Giorgio Treglia, già presidente dell’Ordine dei Commercialisti della Provincia di Bari, è uscito completamente immacolato dal processo chiamato “Gibbanza” insieme ad altri tre coimputati, assolto perchè il fatto non sussiste. Oltre alla soddisfazione di sapere fuori da questa brutta storia un uomo e un commercialista di specchiata e integerrima attività professionale, ci ha colpito moltissimo leggere le motivazioni della sentenza di assoluzione, depositate a qualche mese dalla pronuncia.
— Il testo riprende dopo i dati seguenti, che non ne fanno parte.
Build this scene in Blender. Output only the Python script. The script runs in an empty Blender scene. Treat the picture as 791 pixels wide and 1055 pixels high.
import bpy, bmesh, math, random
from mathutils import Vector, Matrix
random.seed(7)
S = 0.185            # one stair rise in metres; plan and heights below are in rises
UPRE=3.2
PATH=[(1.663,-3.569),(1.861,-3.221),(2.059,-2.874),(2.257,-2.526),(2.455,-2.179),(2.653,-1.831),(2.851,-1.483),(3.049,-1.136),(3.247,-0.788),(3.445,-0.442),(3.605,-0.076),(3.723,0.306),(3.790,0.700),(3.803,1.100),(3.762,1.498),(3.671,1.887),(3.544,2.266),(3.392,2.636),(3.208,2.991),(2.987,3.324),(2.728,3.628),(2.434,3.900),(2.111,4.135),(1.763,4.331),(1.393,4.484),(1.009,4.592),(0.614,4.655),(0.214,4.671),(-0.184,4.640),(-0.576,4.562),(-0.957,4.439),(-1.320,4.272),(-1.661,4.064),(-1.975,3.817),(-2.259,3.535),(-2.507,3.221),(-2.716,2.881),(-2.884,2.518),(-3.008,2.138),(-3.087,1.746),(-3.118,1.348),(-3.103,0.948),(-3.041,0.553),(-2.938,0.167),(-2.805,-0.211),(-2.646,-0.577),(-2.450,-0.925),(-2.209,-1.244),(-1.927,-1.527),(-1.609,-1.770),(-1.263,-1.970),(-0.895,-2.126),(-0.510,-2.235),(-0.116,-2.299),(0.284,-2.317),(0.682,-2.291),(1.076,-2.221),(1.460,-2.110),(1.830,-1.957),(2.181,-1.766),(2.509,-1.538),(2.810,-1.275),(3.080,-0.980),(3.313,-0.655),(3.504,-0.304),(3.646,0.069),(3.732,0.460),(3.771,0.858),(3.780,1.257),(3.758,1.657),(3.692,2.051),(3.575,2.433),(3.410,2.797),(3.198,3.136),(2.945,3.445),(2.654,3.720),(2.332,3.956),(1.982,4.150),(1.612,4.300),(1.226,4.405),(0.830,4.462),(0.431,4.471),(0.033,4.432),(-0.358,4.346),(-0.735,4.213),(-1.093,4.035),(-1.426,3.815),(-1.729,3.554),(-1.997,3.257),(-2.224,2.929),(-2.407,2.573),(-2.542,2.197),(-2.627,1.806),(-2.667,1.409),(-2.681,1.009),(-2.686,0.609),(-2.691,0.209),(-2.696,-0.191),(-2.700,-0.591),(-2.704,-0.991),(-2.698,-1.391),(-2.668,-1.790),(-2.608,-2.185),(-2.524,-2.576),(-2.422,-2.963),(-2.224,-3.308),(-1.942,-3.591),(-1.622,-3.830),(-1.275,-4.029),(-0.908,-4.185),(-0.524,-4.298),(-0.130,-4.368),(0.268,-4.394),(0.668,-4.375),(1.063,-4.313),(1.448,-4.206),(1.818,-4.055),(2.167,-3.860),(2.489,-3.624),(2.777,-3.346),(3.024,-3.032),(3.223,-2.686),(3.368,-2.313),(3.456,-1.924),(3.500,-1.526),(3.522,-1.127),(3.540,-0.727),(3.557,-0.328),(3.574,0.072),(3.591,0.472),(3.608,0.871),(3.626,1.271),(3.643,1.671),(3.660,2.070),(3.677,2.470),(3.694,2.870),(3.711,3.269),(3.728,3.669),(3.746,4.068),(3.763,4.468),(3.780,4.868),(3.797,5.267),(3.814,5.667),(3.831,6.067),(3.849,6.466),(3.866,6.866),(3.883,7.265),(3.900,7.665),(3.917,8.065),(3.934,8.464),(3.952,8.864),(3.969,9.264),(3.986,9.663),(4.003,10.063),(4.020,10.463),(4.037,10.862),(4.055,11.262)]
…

Il giudice, infatti, ha ritenuto che la richiesta di condanna  a 3 anni e sei mesi avanzata dall’accusa, rispondesse a “un quadro probatorio debole e soprattutto non univoco alla luce del quale la condotta illecita ascritta al Treglia non supera la soglia del mero sospetto”. Ma quello che davvero colpisce è la demolizione impietosa di un teste che aveva accusato Giorgio Treglia di avergli passato una tangente di cinquemila euro per “pilotare” una causa. Un teste che è arrivato persino a chiedere “come sono andato” dopo aver risposte alle domande degli inquirenti, dimostrando di voler compiacere la sua controparte. Un teste, insomma, assolutamente inattendibile, tanto da  portare poi il tribunale a una assoluzione e non certo a una condanna dell’imputato Giorgio Treglia.

Ovviamente non esiste alcuna cifra in grado di risarcire una persona di un’avventura come questa. E c’è sempre e comunque da felicitarsi d’essere nati in Italia, paese dalla giustizia lenta certo, ma dove la Giustizia, alla fine, riesce quasi sempre a spuntarla. Ma intanto una vita si può anche distruggere, erodere, consumare nell’angosciosa attesa di vedere la luce della verità. Bastano le dichiarazioni di chi poi si rivelerà inattendibile o facilmente impressionabile per mandare all’aria la normale e quotidiana vita di ognuno di noi.

Un caso come questo e come altri (e citiamo appena appena di striscio l’inedita situazione di un Capo dello Stato che è stato chiamato a testimoniare in un processo alla Mafia, nell’ambito della cosiddetta e presunta trattativa fra lo Stato e l’organizzazione criminale) richiamano al’attenzione generale, soprattutto del Legislatore, la necessità di una riforma complessiva del processo e di tutto il sistema Giustizia in Italia.

Ma ci fanno riflettere sulla generale fragilità dell’essere uomini e donne in una società matura e complessa, soprattutto quando si hanno immense responsabilità e formidabili competenze professionali. A spegnere un sorriso, a volte per sempre, a negare una vita intera fatta solo di sacrifici e successi, a uccidere il seme della speranza e a negarle un futuro, può essere sufficiente l’egoismo esibizionista di un irresponsabile.